"They want everyone under one roof," a source tells GlobeSt.com in explaining that Jacobs would relocate its Carter Burgess team from Charlestown and another group presently at 2 Center Plaza in Boston's Government Center. Carter Burgess was acquired by Pasadena, CA-based Jacobs Engineering last autumn, while Jacobs had previously taken over Edwards & Kelsey and a company that held the Center Plaza lease. All of the groups are involved in the architectural, engineering and design sectors, with Jacobs today employing nearly 50,000 people and generating revenues last year in excess of $8 billion.
According to sources, the lease could be completed in the next week or two. Jacobs is supposedly looking to extend its Edwards & Kelsey lease that has that entity occupying about 25,000 sf on the second floor, while the relocated operations would be on the fourth and fifth floors. In an unrelated deal, tenant Ember Corp. will move from 343 Congress St. into 17,000 sf at a nearby Fort Point Channel building as part of a sublease with Thomson Financial Corp.
"It's a big win" for Berkeley, says one broker familiar with the Jacobs situation. Cushman & Wakefield executive director Jay Driscoll is orchestrating negotiations between the two parties, but declined comment when contacted by GlobeSt.com. Sources could not provide details on length and rental rate, although most report the space is being marketed above $40 per sf, possibly into the mid-$40-per-sf range. Calls to Berkeley principal Young Park were not returned by press deadline, while a Jacobs official refused to discuss the transaction.
Locally based Berkeley has become a major player in the Seaport District and its core Fort Point Channel area, which is dominated by factories and warehouse buildings left from the city's days as a manufacturing hub. The 343 Congress St. asset also hearkens back to the 19th century, but was used for decades as a garage until being acquired in the late 1990s by Intercontinental Real Estate Corp. That firm added a fifth level and converted the structure into a multi-tenanted office building catering to the wave of high-tech tenants flooding into the market in 2000 and 2001.

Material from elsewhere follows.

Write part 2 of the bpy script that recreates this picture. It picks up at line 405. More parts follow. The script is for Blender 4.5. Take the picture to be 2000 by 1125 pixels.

Dreams of a technology centric district died when the industry crash enveloped Massachusetts, leading some firms who initially took space at 343 Congress St. to back out even prior to moving into the building. Intercontinental ultimately completed several deals with new tenants above $40 per sf before selling to Berkeley in August 2003 for $26.8 million. The Seaport has seen its share of ups and downs since, but the past 18 months have brought a healthy rebound that has restored rents above $40 per sf. "Right now, it's as tight as a tick," says one broker active in the district. C&W estimates the submarket's current vacancy rate at 8.9% for 7.8 million sf after a robust 2007 that had 189,000 sf of positive net absorption.